Thanks to impending U.S. military budget cuts, tens of thousands of Army National Guard personnel will be moving into the civilian workforce beginning this fall.

Manufacturing execs are watching this development closely because many of those job hunters will have skills that could benefit their workforces.

One group uniquely poised to contribute as this wave of candidates starts looking for work is American Jobs for America's Heroes.

Since its founding two years ago, this campaign -- an alliance of the National Guard and three nonprofit groups -- has been matching civilian employers with guard members, veterans and their spouses.      

The arm of the AJAH campaign tasked with bringing employers into the fold is a nonprofit based in Roswell, Ga., called the Center for America. That group announced in mid-March that it had signed up its 1,000th employer.
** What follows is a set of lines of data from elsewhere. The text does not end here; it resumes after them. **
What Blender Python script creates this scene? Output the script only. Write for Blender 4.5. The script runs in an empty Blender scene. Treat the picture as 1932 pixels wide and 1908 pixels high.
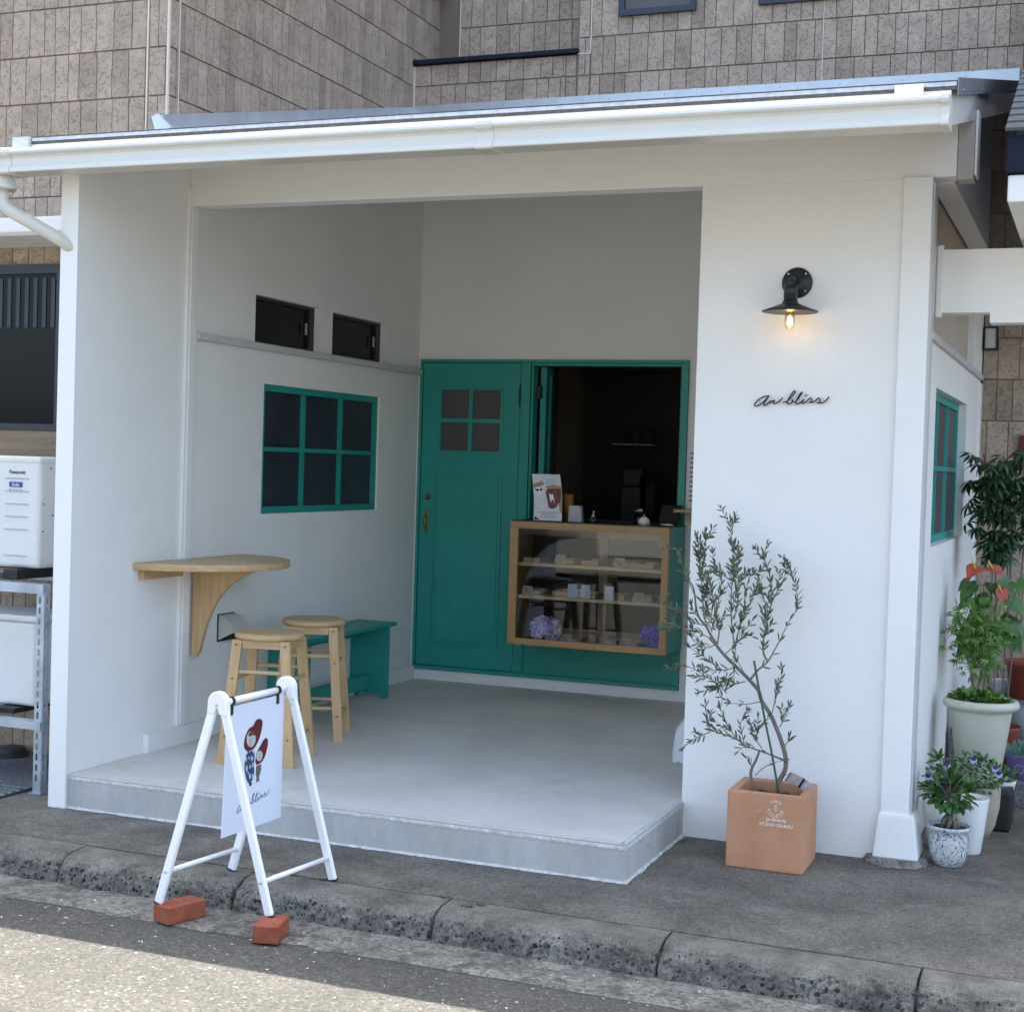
import bpy, math, random
from mathutils import Vector, Matrix, noise
R = math.radians
sc = bpy.context.scene
col = sc.collection
random.seed(7)

# ---------------------------------------------------------------- camera
cam_data = bpy.data.cameras.new("camera")
cam = bpy.data.objects.new("camera", cam_data); col.objects.link(cam); sc.camera = cam
cam_data.sensor_fit = 'HORIZONTAL'; cam_data.sensor_width = 36.0
cam_data.lens = 2846.9 / 1932 * 36.0
cam_data.clip_start = 0.05; cam_data.clip_end = 400
YAW, PITCH, ROLL = 0.3742, -0.0274, 0.0312
fwd = Vector((-math.sin(YAW) * math.cos(PITCH), math.cos(YAW) * math.cos(PITCH), math.sin(PITCH)))
rt = Vector((math.cos(YAW), math.sin(YAW), 0)); up = rt.cross(fwd)
r2 = rt * math.cos(ROLL) + up * math.sin(ROLL); u2 = up * math.cos(ROLL) - rt * math.sin(ROLL)
mw = Matrix((r2, u2, -fwd)).transposed().to_4x4(); mw.translation = Vector((3.9579, -5.121, 1.48))
cam.matrix_world = mw

# ---------------------------------------------------------------- light
SUN_EL = 72.0
world = bpy.data.worlds.new("World"); sc.world = world; world.use_nodes = True
wn = world.node_tree.nodes; wl = world.node_tree.links
bg = wn["Background"]; bg.inputs[1].default_value = 0.15
sky = wn.new("ShaderNodeTexSky"); sky.sky_type = 'NISHITA'; sky.sun_disc = False
sky.sun_elevation = R(SUN_EL); sky.sun_rotation = 0.0; sky.air_density = 0.7; sky.dust_density = 2.6; sky.ozone_density = 0.4
tint = wn.new("ShaderNodeMix"); tint.data_type = 'RGBA'; tint.blend_type = 'MULTIPLY'; tint.inputs[0].default_value = 1.0
tint.inputs[7].default_value = (1.0, 1.01, 0.93, 1)      # hazy summer air, a touch less blue
wl.new(sky.outputs[0], tint.inputs[6]); wl.new(tint.outputs[2], bg.inputs[0])
sl = bpy.data.lights.new("sun", 'SUN'); sl.energy = 2.8; sl.angle = R(0.35); sl.color = (1.0, 0.96, 0.88)
so = bpy.data.objects.new("sun", sl); col.objects.link(so); so.rotation_euler = (R(-(90 - SUN_EL)), 0, 0); so.location = (0, 6, 14)
sc.view_settings.view_transform = 'Standard'; sc.view_settings.look = 'None'
sc.view_settings.exposure = 2.45; sc.view_settings.gamma = 1.0; sc.view_settings.use_curve_mapping = False
sc.cycles.max_bounces = 8; sc.cycles.diffuse_bounces = 5; sc.cycles.transparent_max_bounces = 12

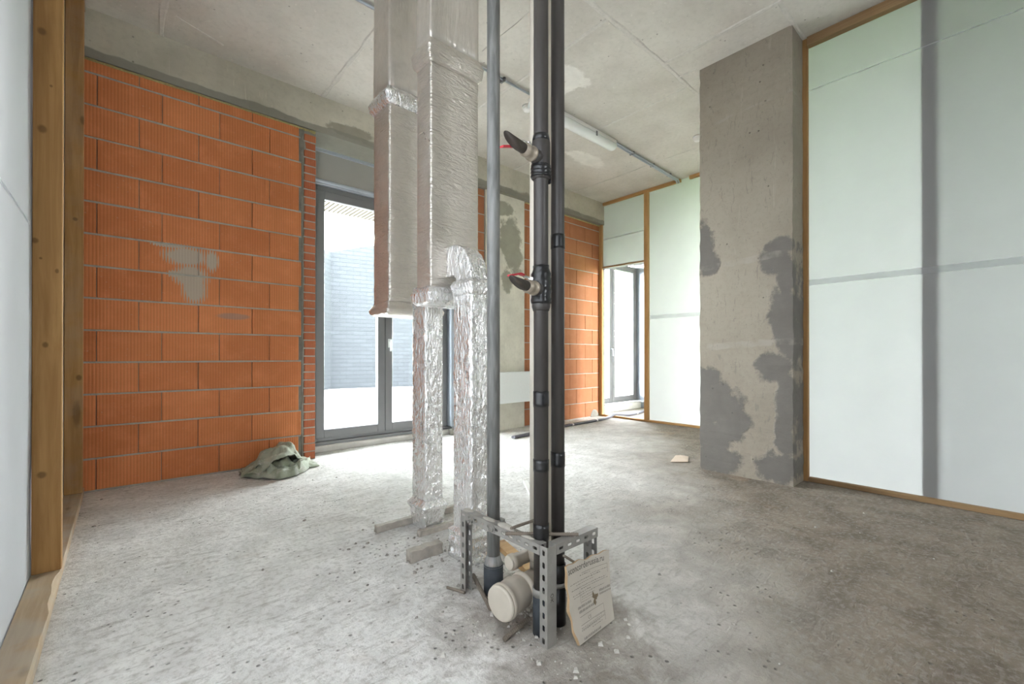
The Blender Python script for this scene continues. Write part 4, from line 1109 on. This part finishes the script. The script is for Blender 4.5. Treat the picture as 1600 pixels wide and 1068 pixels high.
# ------------------------------------------------------------------ corrugated hose on the floor
pts = [(3.55, 3.95, 0.02), (4.2, 4.03, 0.02), (4.68, 4.12, 0.02), (5.2, 4.14, 0.02), (5.7, 4.17, 0.025), (5.92, 4.21, 0.045), (6.0, 4.22, 0.056), (6.1, 4.22, 0.045), (6.35, 4.18, 0.022), (6.7, 4.22, 0.02), (7.0, 4.30, 0.02), (7.5, 4.38, 0.02)]
def dense(pts, step):
    out = []
    for a, b in zip(pts, pts[1:]):
        a, b = Vector(a), Vector(b); n = max(1, int((b - a).length / step))
        out += [a.lerp(b, i / n) for i in range(n)]
    return out + [Vector(pts[-1])]
def spline(pts, n=12):
    P = [Vector(p) for p in pts]; P = [P[0] * 2 - P[1]] + P + [P[-1] * 2 - P[-2]]; out = []
    for i in range(1, len(P) - 2):
        for k in range(n):
            s = k / n; a, b, c, d = P[i - 1:i + 3]
            out.append(0.5 * ((2 * b) + (c - a) * s + (2 * a - 5 * b + 4 * c - d) * s * s + (3 * b - a - 3 * c + d) * s ** 3))
    return out + [P[-2]]
ds = dense(spline(pts), 0.012)
hs = thing('cable_conduit', 'dark corrugated conduit snaking over the floor through the film opening', 'conduit', pts[0])
mtube('conduit', M_HOSE, ds, [0.0165 + 0.0025 * (i % 2) for i in range(len(ds))], hs, 10)
mtube('conduit', M_HOSE, [p + Vector((0.0, 0.036, -0.002)) for p in ds], [0.0145 + 0.0022 * (i % 2) for i in range(len(ds))], hs, 10)
for k in (0.33, 0.47, 0.78):
    p = ds[int(k * len(ds))]; q = ds[int(k * len(ds)) + 2]
    bm = bmesh.new(); tube(bm, [p + Vector((0, 0.014, 0)), q + Vector((0, 0.014, 0))], 0.036, 12)
    for v in bm.verts: v.co.z = p.z + (v.co.z - p.z) * 0.56
    finish(bm, 'cable_tie', M_WHITEP, hs)

# ------------------------------------------------------------------ ceiling fittings
t = thing('ceiling_light', 'white tubular batten light fixed to the concrete ceiling, switched off', 'light', (3.75, 3.10, H))
mbox('body', M_WHITEP, 3.0, 4.36, 3.04, 3.14, 3.505, H, t, 0.006)
bm = bmesh.new(); rings = []
for x in (3.0, 3.01, 3.03, 4.33, 4.35, 4.36):
    e = 0.8 if x in (3.0, 4.36) else (0.95 if x in (3.01, 4.35) else 1.0)
    rings.append([Vector((x, 3.09 + 0.062 * e * math.cos(2 * PI * i / 20), 3.475 + 0.045 * e * math.sin(2 * PI * i / 20))) for i in range(20)])
loft(bm, rings)
dif = finish(bm, 'diffuser', M_WHITE, t, smooth=True)
for x in (3.3, 3.95): mbox('clip', M_ALU, x, x + 0.02, 3.022, 3.03, 3.46, 3.51, t)
t = thing('conduit_pipe', 'thin grey conduit running along the ceiling into the light and past it', 'conduit', (3.5, 3.05, H))
mtube('conduit', M_STEEL, [(0.9, 3.05, 3.527), (2.995, 3.05, 3.527)], 0.011, t, 10)
mtube('conduit', M_STEEL, [(4.365, 3.065, 3.527), (5.93, 3.10, 3.510), (5.975, 3.11, 3.485)], 0.011, t, 10)
mtube('conduit', M_STEEL, [(4.365, 3.095, 3.527), (5.93, 3.13, 3.510), (5.975, 3.14, 3.485)], 0.011, t, 10)
for x, y in ((1.4, 3.05), (2.0, 3.05), (2.6, 3.05), (4.75, 3.085), (5.25, 3.10), (5.7, 3.11)): mbox('clip', M_ALU, x, x + 0.02, y - 0.02, y + 0.04, 3.512, H - 0.002, t)
for (x, y, lab) in ((4.99, 2.37, 'round white smoke detector on the ceiling beside the concrete column'), (3.084, 3.235, 'round white smoke detector on the ceiling between the grey pipe and black riser')):
    t = thing('smoke_detector', lab, 'detector', (x, y, H))
    mtube('base', M_WHITEP, [(x, y, H), (x, y, H - 0.02)], 0.052, t, 24)
    mtube('head', M_WHITEP, [(x, y, H - 0.02), (x, y, H - 0.035), (x, y, H - 0.05), (x, y, H - 0.055)], [0.046, 0.046, 0.036, 0.02], t, 24)

# ------------------------------------------------------------------ crumbs on the floor
def crumbs(name, n, mat, area, smin, smax, seed):
    rg = random.Random(seed); bm = bmesh.new()
    for _ in range(n):
        x, y = area(rg); s = smin + (smax - smin) * rg.random() ** 3
        vs = [bm.verts.new((x + s * math.cos(a) * rg.uniform(0.6, 1.3), y + s * math.sin(a) * rg.uniform(0.6, 1.2), 0)) for a in (0.2, 1.6, 3.1, 4.6)]
        tp = [bm.verts.new((v.co.x * 0.55 + x * 0.45, v.co.y * 0.55 + y * 0.45, s * rg.uniform(0.35, 0.8))) for v in vs]
        bm.faces.new(tp)
        for k in range(4): bm.faces.new((vs[k], vs[(k + 1) % 4], tp[(k + 1) % 4], tp[k]))
    return finish(bm, name, mat, kind='stuff')
def anywhere(r):
    while True:
        x, y = r.uniform(-0.15, 5.9), r.uniform(0.1, 4.4)
        if not (x > 3.8 and y < 1.85): return x, y
def round_duct(r): a = r.uniform(0, 2 * PI); d = r.random() * 0.55; return 1.2 + d * math.cos(a), 1.95 + 1.1 * d * math.sin(a)
def round_frame(r): a = r.uniform(0, 2 * PI); d = r.random() * 0.4; return 1.2 + d * math.cos(a), 1.25 + d * math.sin(a)
crumbs('floor_debris', 150, M_CHIP, anywhere, 0.002, 0.011, 1)
crumbs('floor_debris', 260, M_CHIPL, anywhere, 0.002, 0.007, 2)
crumbs('floor_debris', 260, M_CHIP, round_duct, 0.002, 0.013, 3)
crumbs('floor_debris', 240, M_CHIPL, round_frame, 0.002, 0.014, 4)

# ------------------------------------------------------------------ outside
mbox('ground_paving', M_PAVE, -14, 9.0, 5.0, 40, -0.3, -0.05, kind='structure')
mbox('ground_lawn', M_GRASS, 9.0, 45, -30, 40, -0.3, -0.06, kind='structure')
mbox('ground_terrace', M_PAVE, 7.75, 9.0, -12, 5.0, -0.3, -0.05, kind='structure')
gw = struct_root('wall_garden')
bm = bmesh.new()
def wallseg(p, q, za, zb, th=0.25):
    d = (Vector((q[0], q[1], 0)) - Vector((p[0], p[1], 0))).normalized(); n = Vector((-d.y, d.x, 0)) * th
    lo = [bm.verts.new((p[0], p[1], -0.1)), bm.verts.new((q[0], q[1], -0.1)), bm.verts.new((q[0] + n.x, q[1] + n.y, -0.1)), bm.verts.new((p[0] + n.x, p[1] + n.y, -0.1))]
    hi = [bm.verts.new((p[0], p[1], za)), bm.verts.new((q[0], q[1], zb)), bm.verts.new((q[0] + n.x, q[1] + n.y, zb)), bm.verts.new((p[0] + n.x, p[1] + n.y, za))]
    for k in range(4): bm.faces.new((lo[k], lo[(k + 1) % 4], hi[(k + 1) % 4], hi[k]))
    bm.faces.new(hi)
wallseg((5.0, 14.32), (9.5, 13.25), 4.33, 5.6); wallseg((4.3, 13.6), (5.0, 14.32), 4.25, 4.33)
finish(bm, 'brick_face', M_GWALL, gw)
sf = struct_root('roof_overhang')
mbox('soffit_board', M_SOFD, 0.5, 9.0, 5.0, 7.15, 3.40, 3.6, sf)
for k in range(70):
    x = 0.9 + 0.0655 * 1.0 * k
    bm = bmesh.new(); box(bm, x, x + 0.043, 5.0, 7.15, 3.30, 3.40)
    finish(bm, 'slat', M_SOFFIT, sf)
mbox('fascia', M_SOFFIT, 0.5, 9.0, 7.15, 7.19, 3.30, 3.62, sf)
bl = thing('apartment_building', 'overexposed pale building rising beyond the garden wall outside the balcony door', 'building', (8, 27, -0.1))
mbox('wall', M_BUILD, 2.0, 24.0, 26.0, 34.0, -0.1, 17.0, bl)
for i in range(6):
    for j in range(4):
        x = 4.0 + 3.0 * i; z = 3.2 + 3.3 * j
        wn_ = mbox('window', M_BWIN, x, x + 1.2, 25.95, 26.0, z, z + 1.6, bl)
mbox('balcony', M_BUILD, 5.4, 10.0, 24.9, 26.0, 9.4, 9.6, bl)
bm = bmesh.new(); tube(bm, [(8.0, 14.2, 5.6), (12.0, 14.2, 7.6)], 0.03, 6); tube(bm, [(8.3, 14.2, 4.9), (8.3, 14.2, 5.75)], 0.03, 6)
b = thing('planter_post', 'faded red post standing outside behind the far grey door', 'post', (12.4, 8.5, -0.06))
mtube('post', M_PINK, [(12.4, 8.5, -0.06), (12.4, 8.5, 0.42)], [0.19, 0.17], b, 16)
mtube('post_cap', M_PINK, [(12.4, 8.5, 0.42), (12.4, 8.5, 0.5), (12.4, 8.5, 0.52)], [0.2, 0.2, 0.08], b, 16)
bm.free()
bm = bmesh.new(); rg = random.Random(9)
for k in range(3600):
    y = rg.uniform(-14, 12); z = rg.uniform(0, 1) ** 0.8 * (4.2 + 1.6 * nz3((0, y, 0), 0.35, 4)); x = 19 + rg.uniform(-1.2, 1.2) * (1 - 0.4 * z / 6)
    s = rg.uniform(0.12, 0.3); a = Vector((rg.gauss(0, 1), rg.gauss(0, 1), rg.gauss(0, 1))).normalized() * s; b_ = a.orthogonal().normalized() * s * 0.6; c = Vector((x, y, z))
    bm.faces.new([bm.verts.new(c + q) for q in (a, b_, -a, -b_)])
tag(finish(bm, 'hedge', M_LEAF, None, (19, 0, -0.06), kind='stuff'), 'tall green hedge outside beyond the lawn', 'hedge')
And the number keeps growing: At press time it stood at 1,100.

The lead corporate sponsor for the American Jobs for America's Heroes campaign is Phillips 66 (IW 500/3), and two-thirds of the companies that have signed on are manufacturing businesses, says Steve Nowlan, director of AJAH and president of the Center for America.

"We started this campaign at the request of the Army National Guard two years ago because they recognized that 30% to 50% of the troops returning from Iraq and Afghanistan had no jobs," Nowlan says. "Many of these were young men and women who had been deployed two or three times and had never worked in the private sector."